Problem to solve = Restate the whole listing exactly.

==== Source excerpt ====

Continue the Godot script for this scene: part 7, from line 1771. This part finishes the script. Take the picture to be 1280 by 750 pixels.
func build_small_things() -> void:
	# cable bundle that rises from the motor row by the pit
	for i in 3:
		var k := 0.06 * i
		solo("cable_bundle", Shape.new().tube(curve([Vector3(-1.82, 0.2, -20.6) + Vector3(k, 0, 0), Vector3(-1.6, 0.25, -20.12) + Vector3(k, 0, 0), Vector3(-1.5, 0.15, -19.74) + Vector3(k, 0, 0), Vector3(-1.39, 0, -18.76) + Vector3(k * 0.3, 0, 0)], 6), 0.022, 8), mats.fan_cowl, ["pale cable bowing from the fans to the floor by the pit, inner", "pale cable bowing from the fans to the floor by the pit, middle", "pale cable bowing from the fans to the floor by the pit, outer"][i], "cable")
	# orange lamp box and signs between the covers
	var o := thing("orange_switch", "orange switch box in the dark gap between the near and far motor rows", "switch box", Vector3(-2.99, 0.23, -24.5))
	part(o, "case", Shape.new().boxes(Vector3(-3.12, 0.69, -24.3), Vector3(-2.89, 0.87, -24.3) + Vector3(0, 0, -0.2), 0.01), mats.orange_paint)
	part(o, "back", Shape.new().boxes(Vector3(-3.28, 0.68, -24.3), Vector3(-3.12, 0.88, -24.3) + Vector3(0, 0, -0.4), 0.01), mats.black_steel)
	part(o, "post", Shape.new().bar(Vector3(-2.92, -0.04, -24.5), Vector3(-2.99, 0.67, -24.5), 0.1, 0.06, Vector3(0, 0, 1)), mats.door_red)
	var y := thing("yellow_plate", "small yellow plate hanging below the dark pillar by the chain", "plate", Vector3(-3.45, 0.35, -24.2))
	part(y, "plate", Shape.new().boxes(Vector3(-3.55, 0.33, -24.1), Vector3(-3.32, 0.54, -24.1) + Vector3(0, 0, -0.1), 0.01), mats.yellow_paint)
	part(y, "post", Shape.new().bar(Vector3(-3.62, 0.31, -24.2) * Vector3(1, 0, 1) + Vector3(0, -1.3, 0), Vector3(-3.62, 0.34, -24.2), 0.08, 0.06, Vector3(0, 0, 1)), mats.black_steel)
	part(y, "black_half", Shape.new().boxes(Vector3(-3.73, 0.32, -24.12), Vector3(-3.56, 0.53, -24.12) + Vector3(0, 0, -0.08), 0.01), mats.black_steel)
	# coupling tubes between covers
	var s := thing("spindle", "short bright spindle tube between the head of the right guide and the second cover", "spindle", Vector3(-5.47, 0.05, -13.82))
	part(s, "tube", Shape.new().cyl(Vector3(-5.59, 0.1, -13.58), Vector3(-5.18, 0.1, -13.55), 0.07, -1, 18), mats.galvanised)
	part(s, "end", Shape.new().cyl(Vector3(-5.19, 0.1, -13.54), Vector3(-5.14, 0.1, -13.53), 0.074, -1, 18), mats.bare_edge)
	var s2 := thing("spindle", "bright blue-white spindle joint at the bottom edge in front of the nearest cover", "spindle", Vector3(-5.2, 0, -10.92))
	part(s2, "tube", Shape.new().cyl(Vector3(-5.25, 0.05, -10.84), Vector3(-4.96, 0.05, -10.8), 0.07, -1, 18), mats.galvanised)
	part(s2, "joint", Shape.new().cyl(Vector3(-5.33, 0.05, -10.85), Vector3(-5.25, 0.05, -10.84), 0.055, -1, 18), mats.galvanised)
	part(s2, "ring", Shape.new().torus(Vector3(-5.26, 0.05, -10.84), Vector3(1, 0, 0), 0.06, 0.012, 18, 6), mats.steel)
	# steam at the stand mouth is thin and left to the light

====

Exercise answer =
Continue the Godot script for this scene: part 7, from line 1771. This part finishes the script. Take the picture to be 1280 by 750 pixels.
func build_small_things() -> void:
	# cable bundle that rises from the motor row by the pit
	for i in 3:
		var k := 0.06 * i
		solo("cable_bundle", Shape.new().tube(curve([Vector3(-1.82, 0.2, -20.6) + Vector3(k, 0, 0), Vector3(-1.6, 0.25, -20.12) + Vector3(k, 0, 0), Vector3(-1.5, 0.15, -19.74) + Vector3(k, 0, 0), Vector3(-1.39, 0, -18.76) + Vector3(k * 0.3, 0, 0)], 6), 0.022, 8), mats.fan_cowl, ["pale cable bowing from the fans to the floor by the pit, inner", "pale cable bowing from the fans to the floor by the pit, middle", "pale cable bowing from the fans to the floor by the pit, outer"][i], "cable")
	# orange lamp box and signs between the covers
	var o := thing("orange_switch", "orange switch box in the dark gap between the near and far motor rows", "switch box", Vector3(-2.99, 0.23, -24.5))
	part(o, "case", Shape.new().boxes(Vector3(-3.12, 0.69, -24.3), Vector3(-2.89, 0.87, -24.3) + Vector3(0, 0, -0.2), 0.01), mats.orange_paint)
	part(o, "back", Shape.new().boxes(Vector3(-3.28, 0.68, -24.3), Vector3(-3.12, 0.88, -24.3) + Vector3(0, 0, -0.4), 0.01), mats.black_steel)
	part(o, "post", Shape.new().bar(Vector3(-2.92, -0.04, -24.5), Vector3(-2.99, 0.67, -24.5), 0.1, 0.06, Vector3(0, 0, 1)), mats.door_red)
	var y := thing("yellow_plate", "small yellow plate hanging below the dark pillar by the chain", "plate", Vector3(-3.45, 0.35, -24.2))
	part(y, "plate", Shape.new().boxes(Vector3(-3.55, 0.33, -24.1), Vector3(-3.32, 0.54, -24.1) + Vector3(0, 0, -0.1), 0.01), mats.yellow_paint)
	part(y, "post", Shape.new().bar(Vector3(-3.62, 0.31, -24.2) * Vector3(1, 0, 1) + Vector3(0, -1.3, 0), Vector3(-3.62, 0.34, -24.2), 0.08, 0.06, Vector3(0, 0, 1)), mats.black_steel)
	part(y, "black_half", Shape.new().boxes(Vector3(-3.73, 0.32, -24.12), Vector3(-3.56, 0.53, -24.12) + Vector3(0, 0, -0.08), 0.01), mats.black_steel)
	# coupling tubes between covers
	var s := thing("spindle", "short bright spindle tube between the head of the right guide and the second cover", "spindle", Vector3(-5.47, 0.05, -13.82))
	part(s, "tube", Shape.new().cyl(Vector3(-5.59, 0.1, -13.58), Vector3(-5.18, 0.1, -13.55), 0.07, -1, 18), mats.galvanised)
	part(s, "end", Shape.new().cyl(Vector3(-5.19, 0.1, -13.54), Vector3(-5.14, 0.1, -13.53), 0.074, -1, 18), mats.bare_edge)
	var s2 := thing("spindle", "bright blue-white spindle joint at the bottom edge in front of the nearest cover", "spindle", Vector3(-5.2, 0, -10.92))
	part(s2, "tube", Shape.new().cyl(Vector3(-5.25, 0.05, -10.84), Vector3(-4.96, 0.05, -10.8), 0.07, -1, 18), mats.galvanised)
	part(s2, "joint", Shape.new().cyl(Vector3(-5.33, 0.05, -10.85), Vector3(-5.25, 0.05, -10.84), 0.055, -1, 18), mats.galvanised)
	part(s2, "ring", Shape.new().torus(Vector3(-5.26, 0.05, -10.84), Vector3(1, 0, 0), 0.06, 0.012, 18, 6), mats.steel)
	# steam at the stand mouth is thin and left to the light